L’euro représente un facteur d’équilibre indéniable dans les échanges entre les agricultures.

Plus proche des citoyens. Conscients que l’euro n’est qu’un instrument au service de l’économie communautaire, les agriculteurs pensent qu’il est plus qu’un outil. En effet, l’euro ne peut vivre que si l’Europe confirme ses ambitions et les renforce autour de l’identité communautaire. Les pères fondateurs de l’Europe ne s’y sont pas trompés quand ils ont fait de la politique agricole commune le fer de lance de la construction européenne (une politique agricole commune qui demeure la seule politique véritablement intégrée au plan européen). Et les chefs d’État et de gouvernement ne s’y sont pas trompés non plus en entérinant, au dernier sommet de Luxembourg, le principe d’une identité agricole européenne. Une identité que nous devons concrétiser aujourd’hui à quinze, et réussir demain à vingt ou vingt-cinq.

L’action de l’euro comme ciment de l’identité européenne, c’est la reconnaissance d’une agriculture qui se nourrit de la diversité des « hommes, des produits et des territoires ». C’est aussi lui permettre de réussir son élargissement. Mais pas à n’importe quel prix. La maîtrise des productions, l’approfondissement de la PAC, la réforme des institutions et l’instauration de périodes transitoires constituent autant de préalables à l’adhésion progressive des candidats. S’ouvrir sur l’extérieur nécessite aussi pour l’Union européenne de recentrer ses moyens. En cela, des institutions plus ramassées permettraient à l’Europe d’être politiquement plus efficace. Prendre en compte le vote à majorité qualifiée et limiter l’action de la Commission au respect des mandats qui lui sont attribués donneraient à l’Europe des gages plus démocratiques et la rapprocheraient du citoyen.

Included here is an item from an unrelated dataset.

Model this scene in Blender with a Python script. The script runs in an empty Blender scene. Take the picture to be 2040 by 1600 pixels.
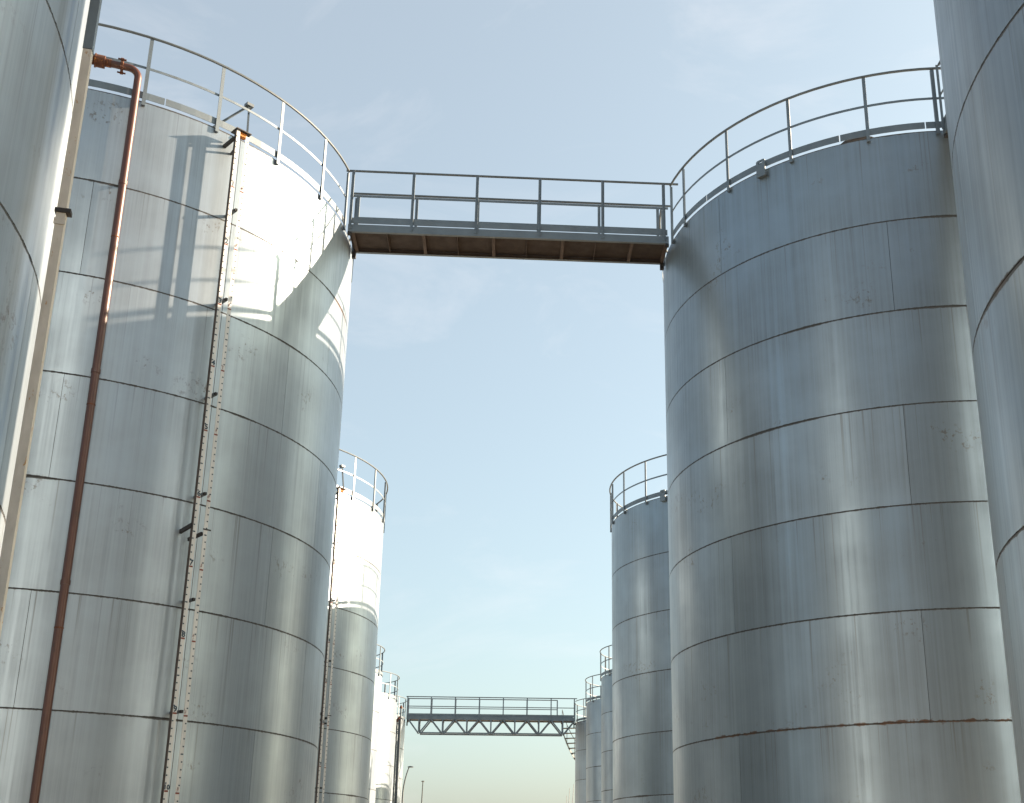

Monnaie de référence, l’euro constituera un contrepoids sinon un contre-pouvoir incontestable à l’emprise du dollar sur l’économie mondiale. A armes égales avec ses concurrents directs, l’Europe bénéficiera alors d’un atout supplémentaire pour la compétitivité de ses produits agricoles et industriels sur les marchés tiers, et d’un argument de poids dans les négociations internationales. Elle confirmera sa place dans les échanges mondiaux et dans l’équilibre alimentaire mondial.

Les agriculteurs n’ont de conseils ni de leçons à recevoir de personne en matière de construction européenne : ils souhaitent simplement faire partager leur expérience de quarante années de pratique de l’Europe, tant sur le plan de sa vie démocratique interne, du fonctionnement de son marché intérieur, que sur celui de son rayonnement extérieur. Ne désespérons pas pour l’Europe. Confirmons-la.